Newton’s Mini Mart is an oft-cited source of “rare” sodas—vanilla and cherry Cokes, for instance—on Reddit, which is itself a hotbed for Canadian Tahitian Treat seekers, tipsters, and conspiracy theorists. One thread from Toronto in 2013 suggests the bevvy is contraband in Canada (it isn’t) because it contains the dye Red40, which is a banned substance here (it’s not); another from Calgary points to Vintage Pop Shop in Airdirie as a source of Tahitian Treat (it’s also stocked at the Gummi Boutique in Calgary, alongside Pineapple Crush, which you can normally only find in Newfoundland). Meanwhile, a message board on GTAmotorcycle.com suggests mixing ginger ale with Hawaiian Punch for DIY Tahitian Treat, while a Yahoo! Answers page seeking the drink from a full decade ago betrays Tahitian Treat’s true rarity: “I’m in Toronto/Mississauga, and I’ve never heard of it before,” a poster wrote. “I don’t think it’s in Canada yet.”
Red-dye conspiracies, goose chases, and 90s nostalgia aside, the fact of the matter is simple: Tahitian Treat isn’t distributed in Canada any longer because it’s a tough sell. The bright pink, ambiguously flavoured, super-saccharine novelty beverage worked 20 years ago, when we were so unbothered by sugar that stores were selling soda with candy floating right in it. But as the pop-buying public grew wise to the health risks associated with chemical additives and drinking your weight in sugar, it was only natural that a beverage whose main descriptor—flavour- and colour-wise—is “artificial” would fall out of favour. DPSG cut back distribution of Tahitian Treat to the area where it sells best: the US, specificallty the southeast.

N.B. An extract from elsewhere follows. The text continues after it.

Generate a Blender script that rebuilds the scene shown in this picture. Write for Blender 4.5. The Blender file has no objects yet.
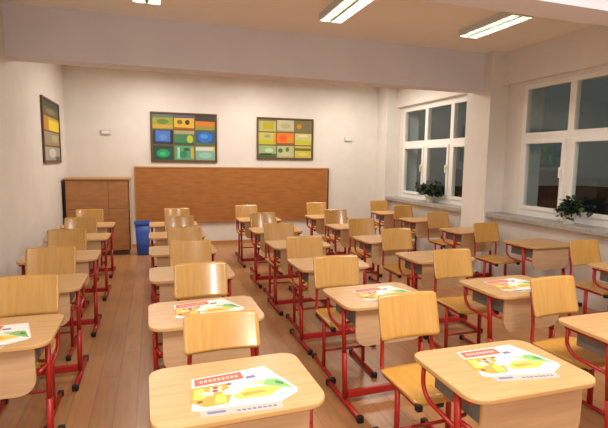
import bpy, bmesh, math, random
from mathutils import Vector, Matrix
random.seed(7)
scene = bpy.context.scene
COL = scene.collection

# ------------------------------------------------------------------ materials
def lin(c):
    f = lambda v: v / 12.92 if v <= .04045 else ((v + .055) / 1.055) ** 2.4
    return tuple(f(v / 255.) for v in c) + (1.,)

def mat(name, rgb, rough=.5, metal=0., spec=.5, coat=0., emit=None, estr=0.):
    m = bpy.data.materials.new(name); m.use_nodes = True
    b = m.node_tree.nodes['Principled BSDF']
    b.inputs['Base Color'].default_value = lin(rgb)
    b.inputs['Roughness'].default_value = rough
    b.inputs['Metallic'].default_value = metal
    b.inputs['Specular IOR Level'].default_value = spec
    b.inputs['Coat Weight'].default_value = coat
    b.inputs['Coat Roughness'].default_value = .12
    if emit:
        b.inputs['Emission Color'].default_value = lin(emit)
        b.inputs['Emission Strength'].default_value = estr
    return m

def noise_mat(name, c1, c2, scale=(1, 1, 1), nscale=8., rough=.5, coat=0., detail=4., bump=0., spec=.5, coords='Object', lo=.35, hi=.65):
    m = mat(name, c1, rough, 0, spec, coat)
    nt = m.node_tree; N = nt.nodes; L = nt.links; b = N['Principled BSDF']
    tc = N.new('ShaderNodeTexCoord'); mp = N.new('ShaderNodeMapping'); mp.inputs['Scale'].default_value = scale
    nz = N.new('ShaderNodeTexNoise'); nz.inputs['Scale'].default_value = nscale; nz.inputs['Detail'].default_value = detail
    cr = N.new('ShaderNodeValToRGB')
    cr.color_ramp.elements[0].color = lin(c1); cr.color_ramp.elements[1].color = lin(c2)
    cr.color_ramp.elements[0].position = lo; cr.color_ramp.elements[1].position = hi
    L.new(tc.outputs[coords], mp.inputs[0]); L.new(mp.outputs[0], nz.inputs['Vector'])
    L.new(nz.outputs['Fac'], cr.inputs[0]); L.new(cr.outputs[0], b.inputs['Base Color'])
    if bump:
        bp = N.new('ShaderNodeBump'); bp.inputs['Strength'].default_value = bump; bp.inputs['Distance'].default_value = .01
        L.new(nz.outputs['Fac'], bp.inputs['Height']); L.new(bp.outputs[0], b.inputs['Normal'])
    return m

def floor_mat():
    m = mat('floor_planks', (150, 95, 55), .32, 0, .5)
    nt = m.node_tree; N = nt.nodes; L = nt.links; b = N['Principled BSDF']
    tc = N.new('ShaderNodeTexCoord'); mp = N.new('ShaderNodeMapping')
    mp.inputs['Rotation'].default_value = (0, 0, math.radians(90))
    br = N.new('ShaderNodeTexBrick')
    br.inputs['Color1'].default_value = lin((182, 128, 76)); br.inputs['Color2'].default_value = lin((168, 116, 68))
    br.inputs['Mortar'].default_value = lin((150, 102, 60))
    br.inputs['Scale'].default_value = 1.; br.inputs['Mortar Size'].default_value = .004
    br.inputs['Brick Width'].default_value = 1.2; br.inputs['Row Height'].default_value = .14
    br.offset = .37
    L.new(tc.outputs['Object'], mp.inputs[0]); L.new(mp.outputs[0], br.inputs['Vector'])
    mp2 = N.new('ShaderNodeMapping'); mp2.inputs['Scale'].default_value = (14, 1.2, 1)
    nz = N.new('ShaderNodeTexNoise'); nz.inputs['Scale'].default_value = 3.; nz.inputs['Detail'].default_value = 5
    L.new(tc.outputs['Object'], mp2.inputs[0]); L.new(mp2.outputs[0], nz.inputs['Vector'])
    mx = N.new('ShaderNodeMixRGB'); mx.blend_type = 'OVERLAY'; mx.inputs[0].default_value = .35
    L.new(br.outputs['Color'], mx.inputs[1]); L.new(nz.outputs['Color'], mx.inputs[2])
    hs = N.new('ShaderNodeHueSaturation'); hs.inputs['Saturation'].default_value = .95
    L.new(mx.outputs[0], hs.inputs['Color']); L.new(hs.outputs[0], b.inputs['Base Color'])
    return m

def glass_mat():
    m = bpy.data.materials.new('window_glass'); m.use_nodes = True
    nt = m.node_tree; N = nt.nodes; L = nt.links; N.clear()
    out = N.new('ShaderNodeOutputMaterial'); mix = N.new('ShaderNodeMixShader')
    tr = N.new('ShaderNodeBsdfTransparent'); tr.inputs[0].default_value = (.95, .98, .98, 1)
    gl = N.new('ShaderNodeBsdfGlossy'); gl.inputs['Roughness'].default_value = .02
    lw = N.new('ShaderNodeLayerWeight'); pw = N.new('ShaderNodeMath'); pw.operation = 'POWER'; pw.inputs[1].default_value = 4.
    ad = N.new('ShaderNodeMath'); ad.operation = 'MULTIPLY_ADD'; ad.inputs[1].default_value = .6; ad.inputs[2].default_value = .03
    L.new(lw.outputs['Facing'], pw.inputs[0]); L.new(pw.outputs[0], ad.inputs[0])
    L.new(ad.outputs[0], mix.inputs[0]); L.new(tr.outputs[0], mix.inputs[1]); L.new(gl.outputs[0], mix.inputs[2])
    L.new(mix.outputs[0], out.inputs[0])
    return m

M = {}
M['wall'] = noise_mat('wall_paint', (224, 220, 214), (229, 225, 219), nscale=3, rough=.6, bump=.02)
M['ceiling'] = noise_mat('ceiling_paint', (247, 240, 230), (249, 243, 234), nscale=2, rough=.8)
M['beam'] = noise_mat('beam_paint', (222, 221, 231), (227, 226, 235), nscale=2, rough=.7)
M['floor'] = floor_mat()
M['frame_white'] = mat('white_window_plastic', (236, 236, 232), .35)
M['sill'] = noise_mat('sill_stone', (152, 148, 143), (172, 168, 163), nscale=25, rough=.4)
M['glass'] = glass_mat()
M['night'] = noise_mat('outer_reveal_render', (196, 210, 214), (206, 218, 220), nscale=6, rough=.8)
M['top'] = noise_mat('beech_laminate', (209, 167, 116), (198, 154, 102), scale=(1.5, 14, 6), nscale=3., rough=.36, spec=.45)
M['panel'] = noise_mat('beech_panel', (208, 172, 132), (198, 162, 122), scale=(1.5, 6, 14), nscale=3., rough=.42)
M['edge'] = mat('edge_band', (206, 164, 108), .45)
M['ply'] = noise_mat('varnished_plywood', (208, 160, 84), (198, 148, 72), scale=(14, 2, 1.5), nscale=2.6, rough=.25, coat=.6)
M['seatply'] = noise_mat('varnished_seat_plywood', (216, 162, 76), (206, 150, 64), scale=(12, 1.5, 2), nscale=2.6, rough=.3, coat=.25)
M['ply_edge'] = mat('plywood_edge', (196, 146, 80), .5)
M['red'] = mat('red_painted_steel', (168, 32, 24), .36, 0, .5)
M['black'] = mat('black_plastic_cap', (26, 20, 20), .5)
M['grey'] = mat('grey_steel_tray', (120, 118, 108), .45)
M['board'] = noise_mat('brown_board', (176, 116, 58), (160, 102, 48), scale=(2, 1, 10), nscale=2., rough=.45)
M['board_edge'] = mat('board_edging', (188, 136, 80), .45)
M['cab'] = noise_mat('cabinet_wood', (180, 128, 80), (166, 114, 68), scale=(2, 2, 10), nscale=2., rough=.45)
M['cab_side'] = mat('cabinet_pale_side', (214, 190, 158), .5)
M['cab_dark'] = mat('cabinet_dark_edge', (84, 58, 40), .5)
M['bin'] = mat('blue_plastic', (38, 76, 168), .35)
M['bin_rim'] = mat('blue_plastic_rim', (66, 106, 190), .35)
M['tube'] = mat('lit_tube', (255, 250, 240), .4, emit=(255, 244, 226), estr=30.)
M['lamp'] = mat('lamp_white_metal', (206, 210, 204), .4)
M['louvre'] = mat('lamp_bright_reflector', (120, 130, 122), .4, .0)
M['pot'] = mat('white_pot', (226, 228, 220), .35)
M['soil'] = mat('dark_soil', (50, 38, 28), .9)
M['leaf'] = noise_mat('dark_leaf', (18, 36, 20), (32, 56, 28), nscale=12, rough=.45)
M['leaf2'] = noise_mat('young_leaf', (48, 76, 34), (66, 92, 42), nscale=12, rough=.45)
M['fixture'] = mat('pale_grey_plastic', (204, 198, 192), .5)
M['pic_frame'] = mat('picture_frame_brown', (96, 70, 46), .5)
M['pic_back'] = mat('picture_backing', (120, 96, 60), .7)
M['night_ground'] = noise_mat('night_ground', (24, 24, 22), (34, 34, 30), nscale=3, rough=.9)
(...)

That’s where Dave Repol gets it. He’s the owner of Soda Pop Central, the niche beverage seller located in Whitby, Ontario. Repol figures that if anyone in the GTA is stocking Tahitian Treat, they’re buying it from him: he orders the drink one skid—210 cases of 12 cans—at a time from a wholesale distributor in North Carolina, and regularly ships skids as far as BC. But he says that even if Canadian convenience stores wanted to go it alone and buy directly from US wholesalers, it’d be tough: most of them stock cold beverages in branded fridges, and if a Coca-Cola or Pepsi rep found Tahitian Treat on their shelves, they’d have it removed. “When I retire,” Repol says, “I’m going to write a book about pop politics.”
So for now, fans of the fluorescent-hued, maybe-kinda-fruit-punchy beverage will just have to keep their eyes peeled. Though you never know: last month, PepsiCo re-released Crystal Pepsi, the widely-derided 90s soda that is now all but flying off shelves. Partly, that’s due to clever marketing: PepsiCo released the see-through soda alongside a video game called The Crystal Pepsi Trail, the brand’s take on the classic 90s game The Oregon Trail. One can only imagine that a similar approach would work for Tahitian Treat, given its existing cult status. All they’d have to do is get Drake to sing the jingle.